The split response to his work is a result of the divided Victorian attitude to the licentious and pornographic which was a simultaneously prudish or lewd society often dependent on class. However, his work has been controversially erotic even long after his death such as when an exhibit of his prints at the Victoria and Albert museum in 1966 was raided by the police and the owner charged under obscenity laws. Beardsley was often plagued by bouts of illness, having contracted tuberculosis at age 7, and his career, and life itself, was rich but tragically brief, reaching artistic success at the young age of 20 and dying at the age of 25. 

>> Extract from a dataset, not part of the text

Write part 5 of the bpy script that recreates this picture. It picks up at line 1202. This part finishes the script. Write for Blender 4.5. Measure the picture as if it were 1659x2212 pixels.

After travelling to Paris in 1892 he was introduced to the poster art of Henri de Toulouse-Lautrec and the Japonisme trend popular at the time and these influences on his work are overt. His drawings using heavy black ink are clearly inspired by the ukiyo-e Japanese woodblock printing immensely popular at the time and, consequently, made his bold art which featured largely dark and largely blank areas were easy to reproduce and widely circulated making his work very influential. His balance of the decorative qualities of the Aesthetic movement with the dark and macabre hedonistic humour of the Decadent movement meant that he was often the perfect choice for illustrating the works of his literary peers. These included commissions for works by Malory, Edgar Allen Poe’s ‘The Black Cat’ and, perhaps most significantly, Oscar Wilde’s Salome, many of which are included in this collection.

In his illustrations, Beardsley managed to both depict the events in the literature and critique Victorian values, including the notion of the dominant and promiscuous ‘New Woman’. He skilfully portrayed the shockingly salacious and grotesquely gruesome with stylish elegance and often the limiting medium of black ink and blank space.